もちろん実際に実験するまでは確かなことは言えなかったわけではあるが、合議でよくなるのは(ランダムよりはいい予測を返す弱学習器を多数組み合わせれば高精度の学習器が作れるというブースティングなど、機械学習のバックグラウンドある人には)割と自然な話で、異議を唱える人いないんじゃないかと思っていたが、それに反対する人を説得するためにそこまでするか、というのが意外であった。(ちなみに3位以上は翌年の選手権のシード権があるのだが、「単純多数決の合議システムをアピールするだけに参加したので、シード権は放棄する」ことにしたそうだ)

もう一つの勝又6段の文章(エッセイ?)は、プロ棋士の視点から書いてあるものの、機械学習(統計的手法)を用いたコンピュータ将棋(もしくは自然言語処理も似たようなものだが)の直感的な説明をしてくれているので、非常によい解説だと思う。

 評価関数で苦しんできたプログラマが,機械学習による自動生成でその苦労から解放されたのが大きい.
 評価関数はいわが形勢判断(+大局観)で,コンピュータ将棋のキモになる.いくら読みが深くとも評価関数がつたなかったら意味がない.
(中略)
 特に囲いの堅さを数値化するというのは絵の美しさを点数にするようなもので,ちょっと局面が変われば数値が変わるため,非常に難しい.(中略)
 そこで今までは数値化しやすい駒の損得に多くウェイトがかかっていた.(中略)
 ところが今回の大会では駒の損得よりも効率を重視することが非常に多く見られた.(中略)従来のソフトの欠点であり限界にもなっていた駒得至上主義の呪縛から完全に解き放たれたようだ.
(中略)有効パラメータ数が100万〜80万という膨大な量で,これらの大量のパラメータでプロの感覚という質を手に入れた.まさに「量から質への転換」というべきものだ.(後略)

ちょうど我々はコンピュータ将棋の転換点にいるのでこういう驚きを共有できるのだが、数年もしたら当たり前になってしまって、それからあとこういう流れを知る若い人たちは、「評価関数の重みを人手でチューニングする時代なんてあったの???」って思ったりするんだろうなぁ〜……。
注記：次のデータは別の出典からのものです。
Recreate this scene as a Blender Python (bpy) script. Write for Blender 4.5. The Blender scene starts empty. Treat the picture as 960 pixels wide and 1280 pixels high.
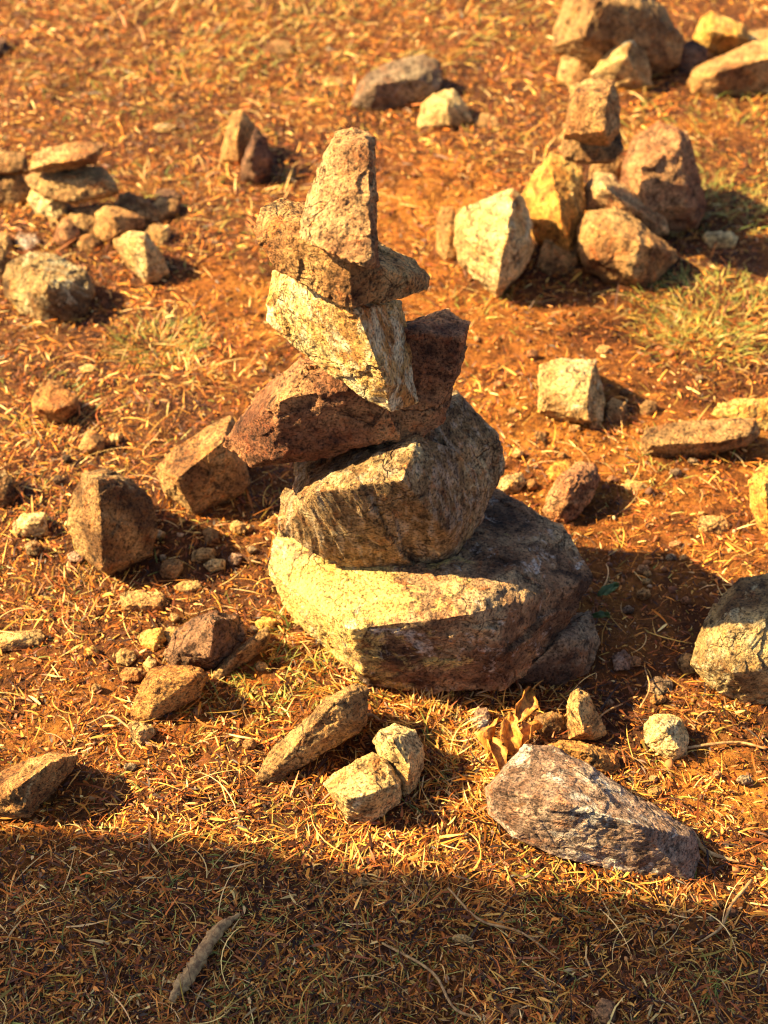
import bpy, bmesh, math, random
import numpy as np
from mathutils import Vector

R = math.radians
random.seed(5)
rng = np.random.default_rng(11)
S = bpy.context.scene
COL = S.collection

# ------------------------------------------------------------------ camera model
CAMH, PITCH, FPX = 1.4, R(42.0), 1758.0
FW = np.array([0, math.cos(PITCH), -math.sin(PITCH)])
UP = np.array([0, math.sin(PITCH), math.cos(PITCH)])
RT = np.array([1.0, 0, 0])
CAM = np.array([0, 0, CAMH])

def ray(px, py):
    return FW * FPX + RT * (px - 480) + UP * (640 - py)
def atY(px, py, Y):
    d = ray(px, py); return CAM + d * (Y / d[1])
def atZ(px, py, z=0.0):
    d = ray(px, py); return CAM + d * ((z - CAMH) / d[2])

cam = bpy.data.cameras.new('camera')
cam.sensor_fit = 'VERTICAL'; cam.sensor_height = 36.0
cam.lens = 36.0 * FPX / 1280.0
cam.clip_start = 0.05; cam.clip_end = 2000
co = bpy.data.objects.new('camera', cam); COL.objects.link(co)
co.location = (0, 0, CAMH); co.rotation_euler = (math.pi / 2 - PITCH, 0, 0)
S.camera = co
cam.dof.use_dof = True; cam.dof.focus_distance = 1.60; cam.dof.aperture_fstop = 5.0

# ------------------------------------------------------------------ light
SUN = np.array([math.cos(R(40)), -0.015, -math.sin(R(40))]); SUN /= np.linalg.norm(SUN)
sd = bpy.data.lights.new('sun', 'SUN'); sd.energy = 5.0; sd.angle = R(0.5); sd.color = (1.0, 0.75, 0.36)
so = bpy.data.objects.new('sun', sd); COL.objects.link(so)
so.rotation_euler = Vector(SUN).to_track_quat('-Z', 'Y').to_euler()
so.location = (-6, 1, 6)
w = bpy.data.worlds.new('World'); S.world = w; w.use_nodes = True
nt = w.node_tree; bg = nt.nodes['Background']
sky = nt.nodes.new('ShaderNodeTexSky'); sky.sky_type = 'NISHITA'; sky.sun_disc = False
sky.sun_elevation = math.asin(-SUN[2])
sky.sun_rotation = math.atan2(-SUN[0], -SUN[1])
sky.dust_density = 3.0
nt.links.new(sky.outputs[0], bg.inputs[0]); bg.inputs[1].default_value = 0.052
S.view_settings.view_transform = 'Standard'; S.view_settings.look = 'None'
S.view_settings.exposure = 2.15
S.cycles.filter_width = 1.1; S.view_settings.gamma = 1.0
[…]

具体的にどういうパラメータ数で、どれくらい非ゼロの値がついていて、どういう正則化(評価関数)をしているか、なんて技術的な話は金子さんの「最近のコンピュータ将棋の技術背景と GPS 将棋」に詳しいので、突っ込んで知りたい人(機械学習のバックグラウンドはあるけどコンピュータ将棋はしたことない人)はそっち読むと「将棋でも同じテクニックが有効なのか」と分かって興味深いと思う。逆に将棋は知っているけど機械学習とか統計とか分からない、という人は GPS 将棋の評価関数(機械学習の用語で言うと素性)を見ると、どんな情報を使って学習しているのかが分かっておもしろいだろう。

実際初期の段階の GPS 将棋と何回か対戦したことがあるのだが、あのころからするとこんなに強くなるというのはすごい。やっぱり現在の精度や速度がどうかってのが重要だというビジネス(開発)の立場も分かるが、将来よくなることを信じてコツコツと続ける研究というのはすごいなぁ(結局そういうのが現状から先へ進むために必要)、と改めて思うのであった。